In contrast, the claimant for uninsured motorist benefits does not have to recover from the tortfeasor before the uninsured motorist claim matures; instead, the condition precedent is that the tortfeasor was uninsured. While the insured may not bind the uninsured motorist insurer through a settlement with the uninsured tortfeasor, the insured's decision to sue the uninsured tortfeasor does not result in a forfeiture of the insured's uninsured motorist claims. Ruddy v. State Farm Mut. Auto. Ins. Co., 596 N.W.2d 679, 685 (Minn. App. 1999), review denied (Minn. Sept. 28, 1999). Depositors Insurance acknowledged on the record that Kwong could have sued the insurance company directly or joined it in his lawsuit against the tortfeasors. See id. at 684-85. He also could have proceeded against Depositors Insurance by arbitration as provided in his insurance policy.

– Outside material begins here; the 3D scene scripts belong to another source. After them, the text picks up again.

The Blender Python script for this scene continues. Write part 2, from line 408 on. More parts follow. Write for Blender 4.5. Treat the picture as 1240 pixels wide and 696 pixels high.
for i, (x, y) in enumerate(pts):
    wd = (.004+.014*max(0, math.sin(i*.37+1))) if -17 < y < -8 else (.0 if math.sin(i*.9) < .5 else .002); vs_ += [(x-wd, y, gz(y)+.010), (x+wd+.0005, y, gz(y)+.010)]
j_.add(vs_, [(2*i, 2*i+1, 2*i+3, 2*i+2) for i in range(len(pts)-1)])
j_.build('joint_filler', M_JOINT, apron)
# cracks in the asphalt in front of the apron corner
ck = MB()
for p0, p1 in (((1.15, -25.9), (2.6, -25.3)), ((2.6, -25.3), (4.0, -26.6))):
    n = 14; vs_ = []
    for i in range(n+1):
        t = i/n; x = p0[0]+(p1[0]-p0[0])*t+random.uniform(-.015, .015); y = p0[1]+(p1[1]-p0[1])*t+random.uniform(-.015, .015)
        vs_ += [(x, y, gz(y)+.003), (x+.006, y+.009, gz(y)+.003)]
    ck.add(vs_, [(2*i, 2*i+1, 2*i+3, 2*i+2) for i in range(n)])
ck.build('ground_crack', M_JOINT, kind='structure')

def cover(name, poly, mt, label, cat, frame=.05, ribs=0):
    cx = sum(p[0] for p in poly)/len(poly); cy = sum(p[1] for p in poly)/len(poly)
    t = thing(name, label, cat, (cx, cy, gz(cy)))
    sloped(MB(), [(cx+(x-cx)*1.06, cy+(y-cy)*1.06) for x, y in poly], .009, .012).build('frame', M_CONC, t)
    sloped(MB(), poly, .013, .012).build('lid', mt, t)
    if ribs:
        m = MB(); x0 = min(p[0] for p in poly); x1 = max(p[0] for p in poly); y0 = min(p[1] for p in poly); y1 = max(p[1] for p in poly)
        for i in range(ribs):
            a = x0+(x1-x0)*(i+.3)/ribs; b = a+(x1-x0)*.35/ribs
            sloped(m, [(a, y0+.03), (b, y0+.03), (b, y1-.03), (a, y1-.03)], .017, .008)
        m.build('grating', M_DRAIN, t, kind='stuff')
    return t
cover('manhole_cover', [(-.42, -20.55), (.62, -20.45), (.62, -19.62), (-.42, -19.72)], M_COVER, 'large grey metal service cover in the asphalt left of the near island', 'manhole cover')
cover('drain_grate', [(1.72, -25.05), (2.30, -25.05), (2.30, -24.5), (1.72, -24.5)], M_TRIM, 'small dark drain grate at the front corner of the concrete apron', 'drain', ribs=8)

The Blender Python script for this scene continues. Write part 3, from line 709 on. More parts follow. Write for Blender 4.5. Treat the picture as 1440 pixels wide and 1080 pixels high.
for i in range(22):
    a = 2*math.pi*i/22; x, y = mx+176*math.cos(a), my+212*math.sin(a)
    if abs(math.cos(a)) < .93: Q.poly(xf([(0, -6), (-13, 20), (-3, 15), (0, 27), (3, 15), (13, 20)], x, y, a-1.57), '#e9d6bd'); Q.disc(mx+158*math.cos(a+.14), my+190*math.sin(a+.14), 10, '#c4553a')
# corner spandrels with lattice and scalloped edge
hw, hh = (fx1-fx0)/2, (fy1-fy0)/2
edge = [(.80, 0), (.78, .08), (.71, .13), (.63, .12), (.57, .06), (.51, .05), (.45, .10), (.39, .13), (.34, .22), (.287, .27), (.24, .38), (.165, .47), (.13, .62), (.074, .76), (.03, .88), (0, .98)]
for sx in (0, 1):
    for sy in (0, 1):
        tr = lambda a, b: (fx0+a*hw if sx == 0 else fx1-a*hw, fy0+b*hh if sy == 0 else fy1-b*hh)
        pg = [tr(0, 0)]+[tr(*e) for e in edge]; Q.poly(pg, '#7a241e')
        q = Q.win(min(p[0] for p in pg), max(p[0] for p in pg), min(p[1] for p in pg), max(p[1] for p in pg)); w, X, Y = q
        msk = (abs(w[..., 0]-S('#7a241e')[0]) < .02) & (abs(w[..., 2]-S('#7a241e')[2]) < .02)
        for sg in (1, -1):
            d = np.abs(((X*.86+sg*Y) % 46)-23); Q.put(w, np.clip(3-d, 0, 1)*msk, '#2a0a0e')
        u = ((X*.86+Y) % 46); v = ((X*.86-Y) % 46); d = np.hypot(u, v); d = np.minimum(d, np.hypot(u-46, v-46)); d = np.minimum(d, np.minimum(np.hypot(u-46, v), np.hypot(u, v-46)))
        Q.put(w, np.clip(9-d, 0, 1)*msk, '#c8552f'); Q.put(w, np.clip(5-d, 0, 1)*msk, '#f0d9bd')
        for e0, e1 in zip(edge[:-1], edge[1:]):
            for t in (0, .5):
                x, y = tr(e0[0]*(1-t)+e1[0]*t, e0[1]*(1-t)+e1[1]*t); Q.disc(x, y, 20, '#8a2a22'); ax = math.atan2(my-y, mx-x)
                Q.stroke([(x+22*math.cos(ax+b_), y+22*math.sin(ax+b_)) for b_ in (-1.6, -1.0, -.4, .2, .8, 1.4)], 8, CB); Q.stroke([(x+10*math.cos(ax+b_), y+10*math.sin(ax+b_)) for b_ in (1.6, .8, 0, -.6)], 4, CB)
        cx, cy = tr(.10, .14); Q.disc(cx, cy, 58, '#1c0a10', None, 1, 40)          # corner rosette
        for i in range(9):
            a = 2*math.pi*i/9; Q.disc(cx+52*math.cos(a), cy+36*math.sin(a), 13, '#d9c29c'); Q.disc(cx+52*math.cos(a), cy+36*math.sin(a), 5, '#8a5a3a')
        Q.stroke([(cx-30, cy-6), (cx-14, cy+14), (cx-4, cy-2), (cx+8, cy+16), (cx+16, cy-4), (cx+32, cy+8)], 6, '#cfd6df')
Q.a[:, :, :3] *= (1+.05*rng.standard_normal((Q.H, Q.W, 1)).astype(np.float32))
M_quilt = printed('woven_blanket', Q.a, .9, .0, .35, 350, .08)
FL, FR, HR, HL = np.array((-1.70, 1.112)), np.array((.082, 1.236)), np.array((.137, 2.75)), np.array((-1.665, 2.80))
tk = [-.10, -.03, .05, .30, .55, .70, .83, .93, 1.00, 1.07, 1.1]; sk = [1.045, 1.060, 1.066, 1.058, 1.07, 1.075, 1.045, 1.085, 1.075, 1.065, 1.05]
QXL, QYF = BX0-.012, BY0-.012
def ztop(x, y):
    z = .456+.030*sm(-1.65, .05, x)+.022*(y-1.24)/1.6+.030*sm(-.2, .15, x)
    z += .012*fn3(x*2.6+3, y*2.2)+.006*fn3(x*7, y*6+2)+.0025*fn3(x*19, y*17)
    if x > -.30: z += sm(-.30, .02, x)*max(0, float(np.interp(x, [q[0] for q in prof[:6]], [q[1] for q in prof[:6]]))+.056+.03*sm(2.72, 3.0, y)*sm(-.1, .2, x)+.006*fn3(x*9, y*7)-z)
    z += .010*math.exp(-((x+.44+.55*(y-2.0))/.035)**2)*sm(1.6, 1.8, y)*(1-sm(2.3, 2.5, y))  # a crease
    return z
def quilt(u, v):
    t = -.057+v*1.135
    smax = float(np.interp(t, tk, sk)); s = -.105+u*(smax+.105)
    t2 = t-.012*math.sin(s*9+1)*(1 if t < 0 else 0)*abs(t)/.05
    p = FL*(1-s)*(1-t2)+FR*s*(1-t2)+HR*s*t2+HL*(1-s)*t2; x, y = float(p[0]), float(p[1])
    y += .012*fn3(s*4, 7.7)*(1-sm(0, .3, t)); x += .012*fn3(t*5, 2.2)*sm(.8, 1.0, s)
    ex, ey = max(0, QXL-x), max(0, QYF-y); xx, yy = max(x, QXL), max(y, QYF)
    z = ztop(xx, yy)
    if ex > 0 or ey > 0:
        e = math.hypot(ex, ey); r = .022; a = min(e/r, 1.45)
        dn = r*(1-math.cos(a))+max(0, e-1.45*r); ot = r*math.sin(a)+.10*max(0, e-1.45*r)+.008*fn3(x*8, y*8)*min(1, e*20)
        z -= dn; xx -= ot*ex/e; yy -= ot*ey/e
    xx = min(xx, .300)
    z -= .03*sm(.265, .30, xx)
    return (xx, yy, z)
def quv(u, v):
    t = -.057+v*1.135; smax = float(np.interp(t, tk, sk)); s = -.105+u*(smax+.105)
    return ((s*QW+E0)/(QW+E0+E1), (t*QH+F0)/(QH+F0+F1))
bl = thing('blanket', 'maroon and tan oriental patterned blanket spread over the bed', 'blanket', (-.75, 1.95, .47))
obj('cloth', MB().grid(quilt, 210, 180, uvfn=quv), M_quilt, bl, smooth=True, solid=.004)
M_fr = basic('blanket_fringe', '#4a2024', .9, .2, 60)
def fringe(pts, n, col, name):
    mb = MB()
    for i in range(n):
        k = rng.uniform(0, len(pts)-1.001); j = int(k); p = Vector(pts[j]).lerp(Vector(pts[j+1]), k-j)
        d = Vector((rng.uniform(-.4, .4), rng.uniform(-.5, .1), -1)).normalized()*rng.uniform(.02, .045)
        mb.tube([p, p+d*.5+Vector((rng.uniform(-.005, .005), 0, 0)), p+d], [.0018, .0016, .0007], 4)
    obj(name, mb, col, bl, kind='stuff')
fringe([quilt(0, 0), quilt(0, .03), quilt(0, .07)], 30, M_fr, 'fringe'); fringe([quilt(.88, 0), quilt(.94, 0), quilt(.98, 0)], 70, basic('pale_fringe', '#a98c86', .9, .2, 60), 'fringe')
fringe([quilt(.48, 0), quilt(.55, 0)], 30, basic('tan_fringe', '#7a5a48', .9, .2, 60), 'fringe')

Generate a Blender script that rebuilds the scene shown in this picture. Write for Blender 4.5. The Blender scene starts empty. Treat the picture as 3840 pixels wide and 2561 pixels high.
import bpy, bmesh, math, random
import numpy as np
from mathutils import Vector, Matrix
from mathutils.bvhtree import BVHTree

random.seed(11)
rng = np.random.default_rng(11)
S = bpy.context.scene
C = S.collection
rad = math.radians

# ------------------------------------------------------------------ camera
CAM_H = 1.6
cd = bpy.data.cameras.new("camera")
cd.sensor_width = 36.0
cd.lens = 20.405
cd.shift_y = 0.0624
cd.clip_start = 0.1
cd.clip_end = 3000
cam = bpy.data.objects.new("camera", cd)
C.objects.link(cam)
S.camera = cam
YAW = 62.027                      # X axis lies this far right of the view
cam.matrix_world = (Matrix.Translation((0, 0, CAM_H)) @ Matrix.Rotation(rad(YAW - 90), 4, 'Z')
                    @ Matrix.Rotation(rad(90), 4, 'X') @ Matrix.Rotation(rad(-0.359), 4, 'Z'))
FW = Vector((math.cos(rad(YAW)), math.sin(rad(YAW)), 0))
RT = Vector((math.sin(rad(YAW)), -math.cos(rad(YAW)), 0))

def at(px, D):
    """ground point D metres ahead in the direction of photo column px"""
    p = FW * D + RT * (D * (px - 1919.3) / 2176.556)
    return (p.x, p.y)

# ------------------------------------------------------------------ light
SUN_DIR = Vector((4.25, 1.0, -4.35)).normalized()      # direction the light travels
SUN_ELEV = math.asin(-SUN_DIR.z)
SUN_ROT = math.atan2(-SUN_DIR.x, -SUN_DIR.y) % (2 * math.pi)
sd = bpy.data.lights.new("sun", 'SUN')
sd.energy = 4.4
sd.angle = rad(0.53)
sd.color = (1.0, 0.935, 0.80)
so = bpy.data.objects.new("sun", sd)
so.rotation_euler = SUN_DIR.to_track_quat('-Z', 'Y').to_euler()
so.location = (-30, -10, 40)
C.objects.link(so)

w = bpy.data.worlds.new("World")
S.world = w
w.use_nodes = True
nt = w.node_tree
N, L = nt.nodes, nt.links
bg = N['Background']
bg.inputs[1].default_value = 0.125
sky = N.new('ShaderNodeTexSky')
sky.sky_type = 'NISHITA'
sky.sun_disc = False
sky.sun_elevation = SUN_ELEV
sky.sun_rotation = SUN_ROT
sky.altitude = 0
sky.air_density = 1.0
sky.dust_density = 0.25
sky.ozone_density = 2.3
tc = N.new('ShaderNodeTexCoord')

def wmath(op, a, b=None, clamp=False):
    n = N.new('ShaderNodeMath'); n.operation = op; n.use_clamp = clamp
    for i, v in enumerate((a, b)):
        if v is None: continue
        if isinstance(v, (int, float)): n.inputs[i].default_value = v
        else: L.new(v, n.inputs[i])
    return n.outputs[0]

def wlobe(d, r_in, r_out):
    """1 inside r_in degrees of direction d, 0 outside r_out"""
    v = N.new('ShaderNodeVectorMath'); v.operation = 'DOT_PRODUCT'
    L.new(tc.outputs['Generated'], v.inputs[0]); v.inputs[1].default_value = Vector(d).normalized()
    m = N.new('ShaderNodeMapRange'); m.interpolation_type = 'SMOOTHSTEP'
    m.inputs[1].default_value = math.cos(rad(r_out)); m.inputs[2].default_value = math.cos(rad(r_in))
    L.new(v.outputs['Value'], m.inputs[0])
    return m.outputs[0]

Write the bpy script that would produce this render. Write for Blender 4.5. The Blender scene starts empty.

Kwong contends that it would be unfair to require him to relitigate the issues that were addressed in obtaining the judgment against the uninsured motorist. First, we note that because the uninsured motorists were unrepresented and in default, liability was not vigorously litigated. Second, the supreme court has expressed concern that a claimant could gain an unfair advantage by settling with the uninsured motorist. Galloway, 373 N.W.2d at 306-07. Although Depositors Insurance is not bound by the judgment against the uninsured tortfeasors to which it did not consent, Kwong is free to proceed on his breach of contract claim against his insurer to obtain uninsured benefits to which he believes he is entitled under his policy.

D E C I S I O N

The district court properly denied summary judgment in ruling that Depositors Insurance may enforce its exclusionary clause so that it is not bound by Kwong's judgment against the uninsured motorist.

Certified question answered in the affirmative.